Living in rural Saskatchewan, another vast thinly populated land, your depiction of life in the small community of Riversend felt right to me but it was not the country setting that I wanted to ask you about with regard to Scrublands.

I would be very interested in knowing “why” you put “why” as the quest in Scrublands.

As set out in my second post “why” is a question of never ending interest to me.

I thought the book brilliantly written and was very glad I received the opportunity from your publisher to read the book.

Thank you for considering my question. If you are able to reply and willing to let me publish your response in my blog I would post this letter and your answer.


Bill Selnes 

One reason I like reading crime books - and writing them, as it turns out - is they can encompass so much more than just a plot.

Don't get me wrong; the plot is essential. It's hard to imagine a successful crime book without a good plot. But there is room for so much more. And in particular for nuanced, complex characters, including characters that change over the course of a book.
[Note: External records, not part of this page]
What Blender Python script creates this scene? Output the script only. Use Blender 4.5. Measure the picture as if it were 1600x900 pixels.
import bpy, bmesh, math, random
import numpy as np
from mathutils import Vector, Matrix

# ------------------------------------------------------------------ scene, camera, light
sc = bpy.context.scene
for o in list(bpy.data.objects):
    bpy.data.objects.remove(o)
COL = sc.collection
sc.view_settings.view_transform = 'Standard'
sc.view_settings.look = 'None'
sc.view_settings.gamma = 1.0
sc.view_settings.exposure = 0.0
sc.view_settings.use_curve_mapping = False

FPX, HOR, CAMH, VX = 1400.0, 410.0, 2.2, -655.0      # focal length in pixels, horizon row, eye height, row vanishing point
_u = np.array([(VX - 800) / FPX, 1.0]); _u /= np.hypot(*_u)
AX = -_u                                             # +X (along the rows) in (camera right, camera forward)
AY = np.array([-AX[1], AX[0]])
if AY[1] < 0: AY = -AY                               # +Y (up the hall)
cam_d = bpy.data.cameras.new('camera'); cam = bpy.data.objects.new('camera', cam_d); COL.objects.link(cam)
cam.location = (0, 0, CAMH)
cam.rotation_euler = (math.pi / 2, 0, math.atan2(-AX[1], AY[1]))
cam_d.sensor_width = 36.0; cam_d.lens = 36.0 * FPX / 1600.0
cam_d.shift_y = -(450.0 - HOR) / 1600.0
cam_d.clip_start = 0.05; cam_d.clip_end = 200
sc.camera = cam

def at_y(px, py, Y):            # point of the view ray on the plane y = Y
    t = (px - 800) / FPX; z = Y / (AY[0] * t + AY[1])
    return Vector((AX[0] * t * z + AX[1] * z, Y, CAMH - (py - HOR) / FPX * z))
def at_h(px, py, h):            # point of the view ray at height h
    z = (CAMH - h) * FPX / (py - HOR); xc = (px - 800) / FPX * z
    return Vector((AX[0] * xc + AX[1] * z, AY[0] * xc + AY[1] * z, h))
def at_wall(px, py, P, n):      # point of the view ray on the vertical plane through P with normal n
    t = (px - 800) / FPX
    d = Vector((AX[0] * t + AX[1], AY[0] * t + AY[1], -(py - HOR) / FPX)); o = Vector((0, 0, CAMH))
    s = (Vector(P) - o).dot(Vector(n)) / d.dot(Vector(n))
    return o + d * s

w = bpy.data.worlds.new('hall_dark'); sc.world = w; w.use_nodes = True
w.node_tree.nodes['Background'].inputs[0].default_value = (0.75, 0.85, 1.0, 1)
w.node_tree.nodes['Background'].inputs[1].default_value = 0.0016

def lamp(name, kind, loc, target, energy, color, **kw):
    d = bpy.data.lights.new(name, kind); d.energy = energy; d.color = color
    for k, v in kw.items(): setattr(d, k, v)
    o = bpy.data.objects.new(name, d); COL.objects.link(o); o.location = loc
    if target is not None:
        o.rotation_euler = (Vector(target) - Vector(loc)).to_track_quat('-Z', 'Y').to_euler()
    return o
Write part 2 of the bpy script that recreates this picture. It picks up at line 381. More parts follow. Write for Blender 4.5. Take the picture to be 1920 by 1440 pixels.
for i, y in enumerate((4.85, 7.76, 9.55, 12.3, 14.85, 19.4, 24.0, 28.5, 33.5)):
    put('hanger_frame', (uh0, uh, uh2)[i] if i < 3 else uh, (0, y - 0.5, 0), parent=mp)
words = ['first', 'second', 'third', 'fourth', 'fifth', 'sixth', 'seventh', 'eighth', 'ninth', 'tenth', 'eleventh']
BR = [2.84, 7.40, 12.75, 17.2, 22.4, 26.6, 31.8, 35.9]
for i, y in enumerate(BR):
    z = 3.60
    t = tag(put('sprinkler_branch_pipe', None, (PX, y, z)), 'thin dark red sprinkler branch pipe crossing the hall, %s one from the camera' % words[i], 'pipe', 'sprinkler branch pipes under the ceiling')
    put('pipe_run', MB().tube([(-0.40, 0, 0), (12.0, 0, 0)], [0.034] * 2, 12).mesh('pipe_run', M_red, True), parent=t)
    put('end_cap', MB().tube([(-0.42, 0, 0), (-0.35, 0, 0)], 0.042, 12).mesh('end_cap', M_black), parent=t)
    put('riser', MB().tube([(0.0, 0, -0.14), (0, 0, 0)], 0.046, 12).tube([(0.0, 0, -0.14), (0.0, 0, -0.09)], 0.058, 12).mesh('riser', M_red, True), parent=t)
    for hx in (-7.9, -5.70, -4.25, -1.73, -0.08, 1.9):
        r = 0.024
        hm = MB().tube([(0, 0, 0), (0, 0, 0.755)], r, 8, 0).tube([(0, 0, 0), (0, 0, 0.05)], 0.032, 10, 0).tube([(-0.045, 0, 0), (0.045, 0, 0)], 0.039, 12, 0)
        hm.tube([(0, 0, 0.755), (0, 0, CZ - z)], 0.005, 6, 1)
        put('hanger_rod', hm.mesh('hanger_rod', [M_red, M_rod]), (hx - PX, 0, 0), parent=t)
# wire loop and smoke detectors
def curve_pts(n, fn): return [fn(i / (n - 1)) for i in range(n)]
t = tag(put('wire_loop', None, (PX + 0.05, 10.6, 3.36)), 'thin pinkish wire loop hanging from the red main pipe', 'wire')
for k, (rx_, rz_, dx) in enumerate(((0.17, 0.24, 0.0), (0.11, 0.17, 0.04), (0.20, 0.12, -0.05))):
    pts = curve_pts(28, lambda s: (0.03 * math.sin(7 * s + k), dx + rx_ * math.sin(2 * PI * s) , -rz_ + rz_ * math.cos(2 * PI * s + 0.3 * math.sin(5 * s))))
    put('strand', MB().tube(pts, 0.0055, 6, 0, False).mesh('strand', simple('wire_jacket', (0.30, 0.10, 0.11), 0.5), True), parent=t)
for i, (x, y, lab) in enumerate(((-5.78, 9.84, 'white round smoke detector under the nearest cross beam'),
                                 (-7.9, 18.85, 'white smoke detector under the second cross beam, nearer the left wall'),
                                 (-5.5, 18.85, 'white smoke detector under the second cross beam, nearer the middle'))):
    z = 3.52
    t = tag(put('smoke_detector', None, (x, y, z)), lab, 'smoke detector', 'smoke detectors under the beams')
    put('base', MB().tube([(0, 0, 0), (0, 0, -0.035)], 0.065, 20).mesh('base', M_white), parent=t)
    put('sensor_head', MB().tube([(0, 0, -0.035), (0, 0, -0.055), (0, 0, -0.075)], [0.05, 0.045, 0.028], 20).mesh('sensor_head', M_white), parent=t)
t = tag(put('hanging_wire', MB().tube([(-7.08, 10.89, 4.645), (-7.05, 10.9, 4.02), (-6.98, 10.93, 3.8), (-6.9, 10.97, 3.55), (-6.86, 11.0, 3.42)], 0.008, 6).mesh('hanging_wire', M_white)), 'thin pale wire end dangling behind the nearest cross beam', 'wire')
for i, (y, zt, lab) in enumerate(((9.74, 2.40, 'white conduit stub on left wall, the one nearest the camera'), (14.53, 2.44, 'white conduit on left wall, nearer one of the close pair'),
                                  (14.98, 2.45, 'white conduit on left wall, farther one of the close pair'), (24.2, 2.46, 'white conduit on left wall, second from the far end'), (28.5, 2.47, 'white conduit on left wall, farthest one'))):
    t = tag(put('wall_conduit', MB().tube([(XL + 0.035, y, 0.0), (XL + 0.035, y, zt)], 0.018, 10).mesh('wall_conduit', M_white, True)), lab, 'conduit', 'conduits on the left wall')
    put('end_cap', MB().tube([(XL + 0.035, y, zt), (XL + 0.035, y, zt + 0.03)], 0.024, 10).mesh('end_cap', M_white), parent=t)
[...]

I hope that is the case with my protagonist, Martin Scarsden. He's a different man at the end of Scrublands than he was at the beginning.

So why 'why'? Most contemporary crime books involve murder, often committed by regular members of the community (as opposed to mafia hitmen etc.). So it's not enough to simply reveal who did it; to make it credible and satisfying read, you need to at least suggest why they did it. Was it greed, jealousy, hatred? Or was the motivation more complex?

For me, the questions of 'why' can be more intriguing for the reader than 'who' and 'how'. Because at the end of any crime book, the reader should know for certain who the killer was and how they committed the crime, but the question of 'why' can be more subtle, even ambiguous. More can be left tot he reader's imagination. They can ponder whether the murder was in any way justified and wonder if there were any alternatives if events had played out slightly differently.

So for me the 'why' is always more important, not just to explain the actions of the killer, but to explain the actions and interactions of the other characters as well.

Chris Hammer
Hammer, Chris - (2018) - Scrublands and "Why" in Scrublands

Tuesday, December 4, 2018

World Without End by Ken Follett

With reading going slowly I am putting up a review I wrote for myself 10 years ago.

20. - 430.) World Without End by Ken Follett - The story of Kingsbridge Cathedral resumes 200 years after its construction. Over the second quarter of the 13th Century we follow Merthin, the oldest son of impoverished nobility, and Caris, the younger daughter of a prosperous wool merchant. The book takes us from their youth through to old age (an era when anyone surviving to their 50’s was considered old). Around them swirl a colourful set of characters (the book would make an excellent television mini-series). Merthin is a skilled architect and builder. Caris is a bold independent thinker with a talent for healing and leading. They face credible life challenges. I had forgotten about the complexities of societal relationships between the religious (monks / nuns / general clergy), townspeople (merchants / labourers / tradesmen / artisans), famers (serfs / tenants) and nobility (lords / ladies / squires). Amidst the triumphs and tragedies of regular life the Black Death descends upon them with an unbelievable ferocity for which there is no modern equivalent. It has been a long time since I read a saga. It is a wonderful portrait of life. Hardcover. (May 20/08)
It did become a mini-series in 2012. I did not watch the series.

I am thinking it is about time I read another saga.